CHARACTER ANALYSIS FROM THE FACES HEADS,

AND OTHER FEATURES

The art of studying heads and faces as a guide to individual personality is of very ancient origin and rather obviously so, since facial expressions can register every mood from kindliness to ferocity; and facial formations are frequently responsible for such expressions. As for head shapes, modern anthropologists have typed the skulls of mankind from prehistoric ages up to the present, finding them indicative of various stages in human development.

From the occult standpoint, physical appearance has long been linked with the various signs of the zodiac as studied in astrology; and persons have been classed as planetary types on a similar basis. But, like palmistry, which also was once closely allied to astrology, the subject of physiognomy has branched off in its own right, it is from physiognomy that modern methods of character analysis have developed.

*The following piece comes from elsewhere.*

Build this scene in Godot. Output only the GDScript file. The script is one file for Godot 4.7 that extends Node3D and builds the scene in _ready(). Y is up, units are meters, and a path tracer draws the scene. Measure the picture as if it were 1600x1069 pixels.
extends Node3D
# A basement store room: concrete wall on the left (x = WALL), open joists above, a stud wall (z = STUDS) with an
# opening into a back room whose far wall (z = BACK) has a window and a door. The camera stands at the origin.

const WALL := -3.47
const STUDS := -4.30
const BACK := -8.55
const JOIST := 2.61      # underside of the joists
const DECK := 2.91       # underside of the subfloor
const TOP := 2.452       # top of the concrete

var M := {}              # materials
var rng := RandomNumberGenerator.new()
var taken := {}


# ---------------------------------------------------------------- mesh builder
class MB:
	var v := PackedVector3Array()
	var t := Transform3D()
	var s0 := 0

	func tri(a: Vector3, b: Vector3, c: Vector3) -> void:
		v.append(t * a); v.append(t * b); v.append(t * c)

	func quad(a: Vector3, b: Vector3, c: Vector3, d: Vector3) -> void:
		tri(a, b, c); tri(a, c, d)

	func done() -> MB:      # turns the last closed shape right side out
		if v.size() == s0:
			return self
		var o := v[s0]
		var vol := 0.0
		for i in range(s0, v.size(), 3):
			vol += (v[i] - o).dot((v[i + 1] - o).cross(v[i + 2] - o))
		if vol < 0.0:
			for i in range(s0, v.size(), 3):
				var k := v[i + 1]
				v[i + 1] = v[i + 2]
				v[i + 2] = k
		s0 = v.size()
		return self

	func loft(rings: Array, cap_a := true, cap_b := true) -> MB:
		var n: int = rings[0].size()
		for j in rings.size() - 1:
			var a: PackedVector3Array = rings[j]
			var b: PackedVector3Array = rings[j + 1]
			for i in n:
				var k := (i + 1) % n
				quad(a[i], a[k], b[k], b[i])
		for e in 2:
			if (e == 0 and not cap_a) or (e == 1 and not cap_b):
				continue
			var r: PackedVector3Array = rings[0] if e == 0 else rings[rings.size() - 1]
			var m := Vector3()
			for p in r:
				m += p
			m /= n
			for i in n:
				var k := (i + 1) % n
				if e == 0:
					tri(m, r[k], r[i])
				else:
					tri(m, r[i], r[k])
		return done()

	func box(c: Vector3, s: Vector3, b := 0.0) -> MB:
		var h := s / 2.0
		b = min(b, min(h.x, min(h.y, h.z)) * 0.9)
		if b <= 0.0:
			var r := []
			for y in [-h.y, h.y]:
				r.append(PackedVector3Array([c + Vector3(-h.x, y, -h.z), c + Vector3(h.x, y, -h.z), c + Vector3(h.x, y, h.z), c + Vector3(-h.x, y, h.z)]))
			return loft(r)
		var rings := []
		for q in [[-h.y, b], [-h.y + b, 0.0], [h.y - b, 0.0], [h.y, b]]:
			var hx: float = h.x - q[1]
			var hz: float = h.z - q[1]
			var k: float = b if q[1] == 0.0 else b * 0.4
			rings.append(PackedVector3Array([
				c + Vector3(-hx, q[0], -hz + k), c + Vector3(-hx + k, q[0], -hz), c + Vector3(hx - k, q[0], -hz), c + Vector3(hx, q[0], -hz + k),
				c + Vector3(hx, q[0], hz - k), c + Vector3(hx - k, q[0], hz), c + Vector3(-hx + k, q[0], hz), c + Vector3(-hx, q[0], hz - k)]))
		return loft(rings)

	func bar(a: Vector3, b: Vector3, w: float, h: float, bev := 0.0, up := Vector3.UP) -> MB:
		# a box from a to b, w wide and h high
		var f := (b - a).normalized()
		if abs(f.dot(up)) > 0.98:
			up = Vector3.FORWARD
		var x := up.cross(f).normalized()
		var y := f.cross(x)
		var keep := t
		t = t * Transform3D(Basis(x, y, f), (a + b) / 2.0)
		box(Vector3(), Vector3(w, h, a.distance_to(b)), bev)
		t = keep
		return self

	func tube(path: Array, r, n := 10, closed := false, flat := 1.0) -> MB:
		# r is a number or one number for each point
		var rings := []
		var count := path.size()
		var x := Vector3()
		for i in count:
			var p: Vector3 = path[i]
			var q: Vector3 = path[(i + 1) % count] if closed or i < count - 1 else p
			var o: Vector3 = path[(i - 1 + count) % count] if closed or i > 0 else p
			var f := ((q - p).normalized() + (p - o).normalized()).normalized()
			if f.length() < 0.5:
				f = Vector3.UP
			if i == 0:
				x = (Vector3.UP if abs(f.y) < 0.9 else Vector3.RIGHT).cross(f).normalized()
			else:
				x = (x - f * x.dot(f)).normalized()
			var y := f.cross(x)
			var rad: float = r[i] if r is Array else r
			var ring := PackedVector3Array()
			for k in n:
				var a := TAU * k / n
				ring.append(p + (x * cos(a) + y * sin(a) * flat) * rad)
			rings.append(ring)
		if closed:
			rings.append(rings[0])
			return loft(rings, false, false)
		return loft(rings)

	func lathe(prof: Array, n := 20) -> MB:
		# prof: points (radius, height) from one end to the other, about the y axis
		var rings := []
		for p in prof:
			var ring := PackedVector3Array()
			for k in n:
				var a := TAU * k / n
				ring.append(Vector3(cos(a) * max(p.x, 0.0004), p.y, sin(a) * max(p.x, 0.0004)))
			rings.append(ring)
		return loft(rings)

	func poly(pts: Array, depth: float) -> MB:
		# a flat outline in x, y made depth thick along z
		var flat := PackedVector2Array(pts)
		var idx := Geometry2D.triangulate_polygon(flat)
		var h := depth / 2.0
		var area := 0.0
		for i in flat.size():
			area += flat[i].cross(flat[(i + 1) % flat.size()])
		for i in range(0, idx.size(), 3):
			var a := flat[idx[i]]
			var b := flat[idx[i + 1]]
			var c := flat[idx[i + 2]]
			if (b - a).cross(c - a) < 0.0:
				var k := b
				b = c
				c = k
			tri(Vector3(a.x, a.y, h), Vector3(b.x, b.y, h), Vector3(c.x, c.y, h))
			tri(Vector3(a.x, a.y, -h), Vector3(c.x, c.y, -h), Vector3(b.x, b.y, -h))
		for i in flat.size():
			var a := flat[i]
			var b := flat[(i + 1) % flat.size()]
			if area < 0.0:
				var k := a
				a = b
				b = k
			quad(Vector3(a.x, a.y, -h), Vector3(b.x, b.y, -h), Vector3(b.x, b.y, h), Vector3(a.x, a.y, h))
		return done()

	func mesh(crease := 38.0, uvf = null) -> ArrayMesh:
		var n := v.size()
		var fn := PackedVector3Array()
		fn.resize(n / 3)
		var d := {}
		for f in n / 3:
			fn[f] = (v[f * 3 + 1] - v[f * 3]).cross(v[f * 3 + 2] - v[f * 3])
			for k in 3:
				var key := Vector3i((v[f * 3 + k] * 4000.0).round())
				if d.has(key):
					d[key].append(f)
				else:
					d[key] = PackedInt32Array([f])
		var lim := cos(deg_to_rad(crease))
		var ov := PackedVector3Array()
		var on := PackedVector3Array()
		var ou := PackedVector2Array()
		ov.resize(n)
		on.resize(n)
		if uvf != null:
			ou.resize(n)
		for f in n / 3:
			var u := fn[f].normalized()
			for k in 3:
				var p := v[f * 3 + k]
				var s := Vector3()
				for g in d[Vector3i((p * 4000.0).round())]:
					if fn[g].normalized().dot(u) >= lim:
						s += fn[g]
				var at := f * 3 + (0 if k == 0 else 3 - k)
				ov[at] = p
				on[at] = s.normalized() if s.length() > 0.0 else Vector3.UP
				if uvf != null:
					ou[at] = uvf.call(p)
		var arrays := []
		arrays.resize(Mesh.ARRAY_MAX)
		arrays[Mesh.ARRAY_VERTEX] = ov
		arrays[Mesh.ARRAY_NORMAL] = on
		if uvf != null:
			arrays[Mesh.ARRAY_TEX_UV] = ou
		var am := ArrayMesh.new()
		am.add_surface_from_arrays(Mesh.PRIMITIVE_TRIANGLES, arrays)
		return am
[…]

The pioneer in this field was a Swiss mystic, Johann Kaspar Lavater, whose keen power of observation convinced him that the deepest of human traits could be determined from individual faces. He worked out a system of physiognomy which was published at the beginning of the American Revolution. Others took up the work during the century that followed; and modern character analysis, which developed during the early 1900s, was the result.